◆ To be done:
All lines from the one containing "The Blender Python" through the last line of the listing below are to be copied exactly. Exclude the pictures.

━━━━━ Entries shown

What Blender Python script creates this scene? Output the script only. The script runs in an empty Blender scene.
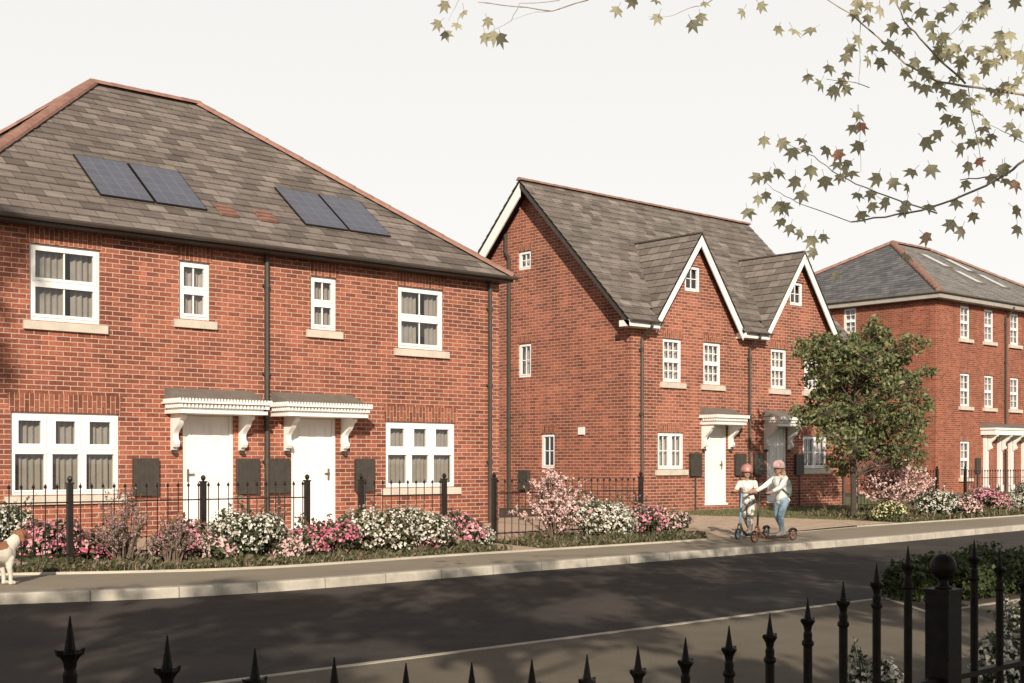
import bpy, math, random
from mathutils import Vector, Matrix, noise
from mathutils.geometry import tessellate_polygon
R = math.radians
rnd = random.Random(7)
sc = bpy.context.scene
col = sc.collection

# ------------------------------------------------------------------ camera
F_PX, H_CAM, HOR = 1290.0, 1.4, 462.0
TH = math.atan(1443 / 1290)
VW = Vector((math.cos(TH), math.sin(TH), 0)); RT = Vector((math.sin(TH), -math.cos(TH), 0))
cam = bpy.data.cameras.new('camera'); cam_o = bpy.data.objects.new('camera', cam); col.objects.link(cam_o)
cam_o.location = (0, 0, H_CAM); cam_o.rotation_euler = (R(90), 0, TH - R(90))
cam.sensor_width = 36; cam.lens = F_PX / 1024 * 36; cam.shift_y = (HOR - 341.5) / 1024
cam.clip_start = .1; cam.clip_end = 3000
sc.camera = cam_o
def at(px, py, Z):
    """world point seen at a pixel of the photo, Z metres in front of the camera"""
    return VW * Z + RT * ((px - 512) / F_PX * Z) + Vector((0, 0, H_CAM + (HOR - py) / F_PX * Z))

# ------------------------------------------------------------------ materials
def mat(name):
    m = bpy.data.materials.new(name); m.use_nodes = True
    nt = m.node_tree; b = nt.nodes['Principled BSDF']
    return m, nt, b
def N(nt, t, **kw):
    n = nt.nodes.new(t)
    for k, v in kw.items():
        if k in n.inputs: n.inputs[k].default_value = v
        else: setattr(n, k, v)
    return n
def c4(c): return (c[0], c[1], c[2], 1)
def plain(name, c, rough=.6, var=.12, scale=6, metal=0, bump=0, bscale=60, spec=.5, coat=0):
    m, nt, b = mat(name)
    tc = N(nt, 'ShaderNodeTexCoord')
    nz = N(nt, 'ShaderNodeTexNoise', Scale=scale, Detail=5)
    nt.links.new(tc.outputs['Object'], nz.inputs['Vector'])
    mr = N(nt, 'ShaderNodeMapRange'); mr.inputs['From Min'].default_value = .3; mr.inputs['From Max'].default_value = .7
    mr.inputs['To Min'].default_value = 1 - var; mr.inputs['To Max'].default_value = 1 + var
    nt.links.new(nz.outputs['Fac'], mr.inputs['Value'])
    hs = N(nt, 'ShaderNodeHueSaturation', Color=c4(c)); nt.links.new(mr.outputs[0], hs.inputs['Value'])
    nt.links.new(hs.outputs[0], b.inputs['Base Color'])
    b.inputs['Roughness'].default_value = rough; b.inputs['Metallic'].default_value = metal
    b.inputs['Specular IOR Level'].default_value = spec
    b.inputs['Coat Weight'].default_value = coat
    if bump:
        n2 = N(nt, 'ShaderNodeTexNoise', Scale=bscale, Detail=4); nt.links.new(tc.outputs['Object'], n2.inputs['Vector'])
        bp = N(nt, 'ShaderNodeBump', Strength=bump, Distance=.01 if bscale > 25 else .03); nt.links.new(n2.outputs['Fac'], bp.inputs['Height'])
        nt.links.new(bp.outputs[0], b.inputs['Normal'])
    return m
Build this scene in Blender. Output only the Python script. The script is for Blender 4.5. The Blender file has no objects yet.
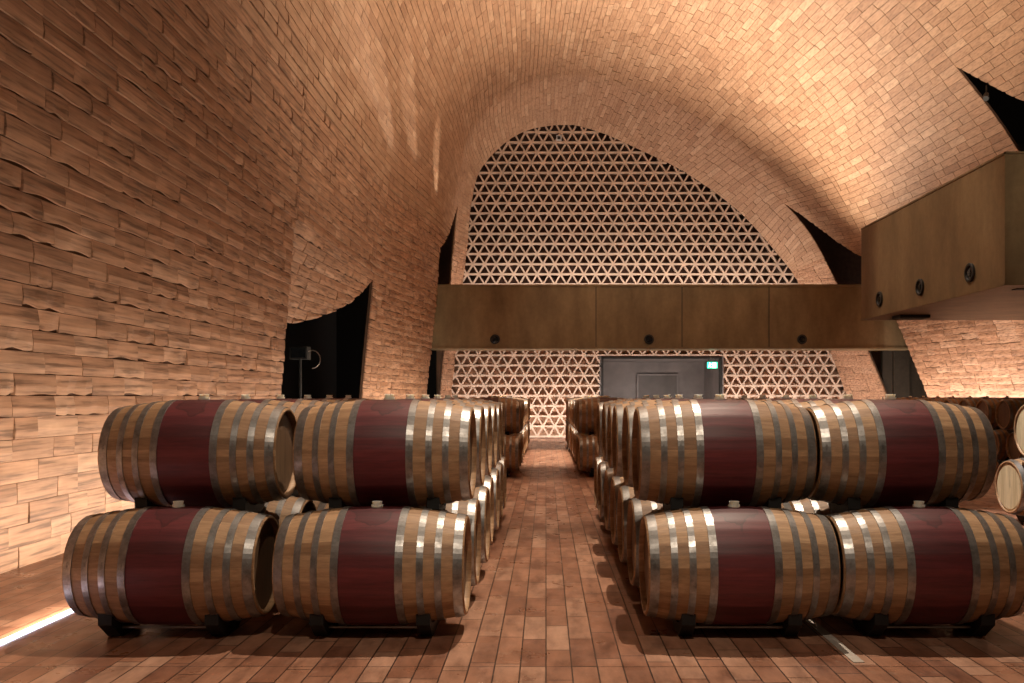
import bpy, math, random
from mathutils import Vector, Matrix
random.seed(7)
SC = bpy.context.scene
COL = SC.collection
PI = math.pi
F, VX, VY, H = 885.0, 546.0, 396.5, 1.43      # lens in pixels, vanishing point, eye height

# ------------------------------------------------------------------ node helpers
class NT:
    def __init__(s, name):
        s.m = bpy.data.materials.new(name); s.m.use_nodes = True
        s.t = s.m.node_tree; s.n = s.t.nodes; s.l = s.t.links
        s.b = s.n['Principled BSDF']
    def node(s, typ, ins=None, **kw):
        n = s.n.new(typ)
        for k, v in kw.items(): setattr(n, k, v)
        for k, v in (ins or {}).items():
            if isinstance(v, bpy.types.NodeSocket): s.l.new(v, n.inputs[k])
            else: n.inputs[k].default_value = v
        return n
    def math(s, op, a, b=0.0, c=None):
        ins = {0: a, 1: b}
        if c is not None: ins[2] = c
        return s.node('ShaderNodeMath', ins, operation=op).outputs[0]
    def mix(s, fac, a, b, mode='MIX'):
        n = s.n.new('ShaderNodeMix'); n.data_type = 'RGBA'; n.blend_type = mode
        for i, v in ((0, fac), (6, a), (7, b)):
            if isinstance(v, bpy.types.NodeSocket): s.l.new(v, n.inputs[i])
            else: n.inputs[i].default_value = v if i == 0 else (v if len(v) == 4 else (*v, 1))
        return n.outputs[2]
    def ramp(s, fac, stops):
        n = s.n.new('ShaderNodeValToRGB'); s.l.new(fac, n.inputs[0])
        e = n.color_ramp.elements
        while len(e) < len(stops): e.new(0.5)
        for i, (p, c) in enumerate(stops):
            e[i].position = p; e[i].color = (*c, 1) if len(c) == 3 else c
        return n.outputs[0]
    def out(s, name, v):
        i = s.b.inputs[name]
        if isinstance(v, bpy.types.NodeSocket): s.l.new(v, i)
        else: i.default_value = v if not (isinstance(v, tuple) and len(v) == 3) else (*v, 1)
    def noise(s, vec, scale, detail=4, rough=0.55):
        return s.node('ShaderNodeTexNoise', {'Vector': vec, 'Scale': scale, 'Detail': detail, 'Roughness': rough}).outputs[0]
    def mapped(s, vec, scale=(1, 1, 1), loc=(0, 0, 0)):
        return s.node('ShaderNodeMapping', {'Vector': vec, 'Scale': scale, 'Location': loc}).outputs[0]
    def bump(s, h, strength=0.3, dist=0.01):
        s.out('Normal', s.node('ShaderNodeBump', {'Height': h, 'Strength': strength, 'Distance': dist}).outputs[0])

def simple(name, col, rough=0.6, metal=0.0, noise=0.12, scale=8.0, bump=0.0):
    t = NT(name); co = t.node('ShaderNodeTexCoord').outputs['Object']
    nz = t.noise(co, scale)
    c = t.ramp(nz, [(0.25, tuple(x * (1 - noise * 2) for x in col)), (0.75, tuple(min(1, x * (1 + noise * 2)) for x in col))])
    t.out('Base Color', c); t.out('Roughness', rough); t.out('Metallic', metal)
    if bump: t.bump(t.noise(co, scale * 6), bump, 0.005)
    return t.m

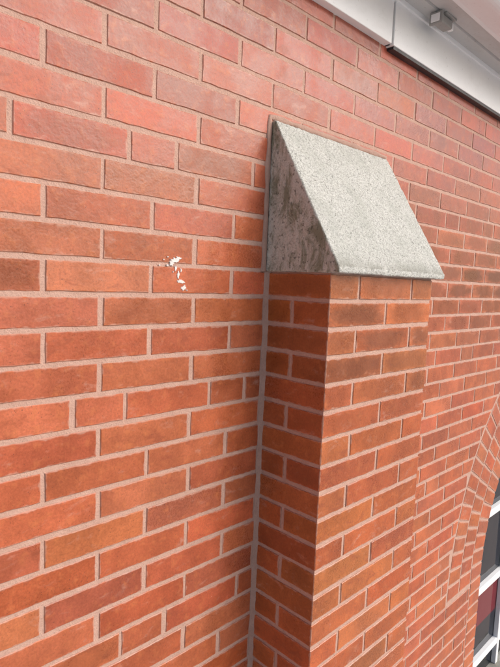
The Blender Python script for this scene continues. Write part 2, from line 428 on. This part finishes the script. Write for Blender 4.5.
for i in range(-1,2):
    x_=AX+i*.33;zt_=AZ+math.sqrt((AR-.06)**2-(i*.33)**2)
    box('muntin_v%d'%(i+3),x_-.015,x_+.015,wy-.006,wy+.02,zb,zt_,WH,win,.003)
box('window_sill',AX-AR-.08,AX+AR+.08,-.05,.1,GZ+.82,GZ+.9,CO,win,.006)
# ---------------- ground
gm=NT('concrete_paving');GM=gm.fin(gm.mix(gm.noise(2,6,.7),(.34,.33,.32),(.46,.45,.43)),.9,gm.bump(gm.noise(60),.003))
Gd=Bag();quad(Gd,(-400,-400,GZ),(400,-400,GZ),(400,400,GZ),(-400,400,GZ));Gd.obj('ground',GM)
# ---------------- light
SUN_EL=math.radians(35);az=Vector((.6,-.84,0)).normalized()
dirv=Vector((az.x*math.cos(SUN_EL),az.y*math.cos(SUN_EL),math.sin(SUN_EL)))
sl=bpy.data.lights.new('sun','SUN');sl.energy=2.25;sl.angle=math.radians(52);sl.color=(1,.98,.965)
so=bpy.data.objects.new('sun',sl);scene.collection.objects.link(so);so.rotation_euler=(-dirv).to_track_quat('-Z','Y').to_euler()
wd=bpy.data.worlds.new('World');scene.world=wd;wd.use_nodes=True;t=wd.node_tree;bg=t.nodes['Background']
sk=t.nodes.new('ShaderNodeTexSky');sk.sky_type='NISHITA';sk.sun_disc=False;sk.sun_elevation=SUN_EL
sk.sun_rotation=math.atan2(dirv.x,dirv.y);sk.dust_density=4;sk.air_density=1
t.links.new(sk.outputs[0],bg.inputs[0]);bg.inputs[1].default_value=.15
# ---------------- camera
cd=bpy.data.cameras.new('camera');cd.sensor_fit='VERTICAL';cd.sensor_height=24;cd.sensor_width=18;cd.lens=F/667*24;cd.clip_end=2000;cd.clip_start=.02
co=bpy.data.objects.new('camera',cd);scene.collection.objects.link(co)
m=Matrix(((R[0][0],-R[1][0],-R[2][0],CAM[0]),(R[0][1],-R[1][1],-R[2][1],CAM[1]),(R[0][2],-R[1][2],-R[2][2],CAM[2]),(0,0,0,1)))
co.matrix_world=m;scene.camera=co
scene.view_settings.view_transform='Standard';scene.view_settings.look='None';scene.view_settings.exposure=0
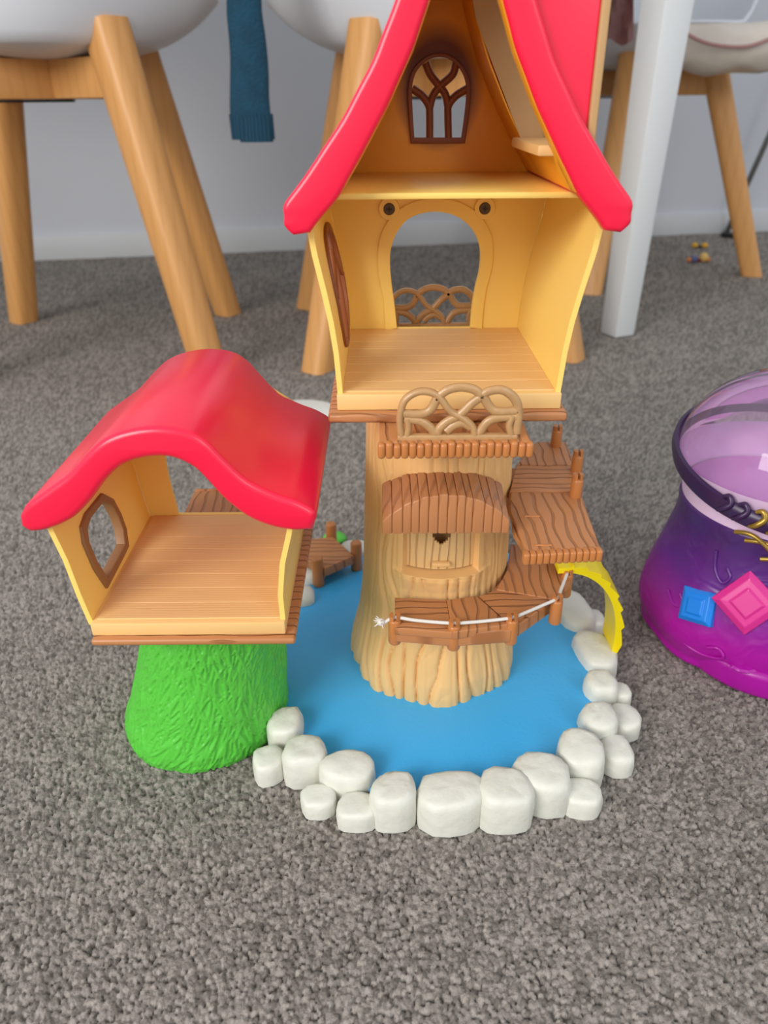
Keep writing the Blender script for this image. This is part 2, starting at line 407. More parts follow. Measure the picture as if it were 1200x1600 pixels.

━━━━━━━━━━

◆ Solution for this task:
The Blender Python script for this scene continues. Write part 2, from line 428 on. This part finishes the script. Write for Blender 4.5.
for i in range(-1,2):
    x_=AX+i*.33;zt_=AZ+math.sqrt((AR-.06)**2-(i*.33)**2)
    box('muntin_v%d'%(i+3),x_-.015,x_+.015,wy-.006,wy+.02,zb,zt_,WH,win,.003)
box('window_sill',AX-AR-.08,AX+AR+.08,-.05,.1,GZ+.82,GZ+.9,CO,win,.006)
# ---------------- ground
gm=NT('concrete_paving');GM=gm.fin(gm.mix(gm.noise(2,6,.7),(.34,.33,.32),(.46,.45,.43)),.9,gm.bump(gm.noise(60),.003))
Gd=Bag();quad(Gd,(-400,-400,GZ),(400,-400,GZ),(400,400,GZ),(-400,400,GZ));Gd.obj('ground',GM)
# ---------------- light
SUN_EL=math.radians(35);az=Vector((.6,-.84,0)).normalized()
dirv=Vector((az.x*math.cos(SUN_EL),az.y*math.cos(SUN_EL),math.sin(SUN_EL)))
sl=bpy.data.lights.new('sun','SUN');sl.energy=2.25;sl.angle=math.radians(52);sl.color=(1,.98,.965)
so=bpy.data.objects.new('sun',sl);scene.collection.objects.link(so);so.rotation_euler=(-dirv).to_track_quat('-Z','Y').to_euler()
wd=bpy.data.worlds.new('World');scene.world=wd;wd.use_nodes=True;t=wd.node_tree;bg=t.nodes['Background']
sk=t.nodes.new('ShaderNodeTexSky');sk.sky_type='NISHITA';sk.sun_disc=False;sk.sun_elevation=SUN_EL
sk.sun_rotation=math.atan2(dirv.x,dirv.y);sk.dust_density=4;sk.air_density=1
t.links.new(sk.outputs[0],bg.inputs[0]);bg.inputs[1].default_value=.15
# ---------------- camera
cd=bpy.data.cameras.new('camera');cd.sensor_fit='VERTICAL';cd.sensor_height=24;cd.sensor_width=18;cd.lens=F/667*24;cd.clip_end=2000;cd.clip_start=.02
co=bpy.data.objects.new('camera',cd);scene.collection.objects.link(co)
m=Matrix(((R[0][0],-R[1][0],-R[2][0],CAM[0]),(R[0][1],-R[1][1],-R[2][1],CAM[1]),(R[0][2],-R[1][2],-R[2][2],CAM[2]),(0,0,0,1)))
co.matrix_world=m;scene.camera=co
scene.view_settings.view_transform='Standard';scene.view_settings.look='None';scene.view_settings.exposure=0
Keep writing the Blender script for this image. This is part 2, starting at line 407. More parts follow. Measure the picture as if it were 1200x1600 pixels.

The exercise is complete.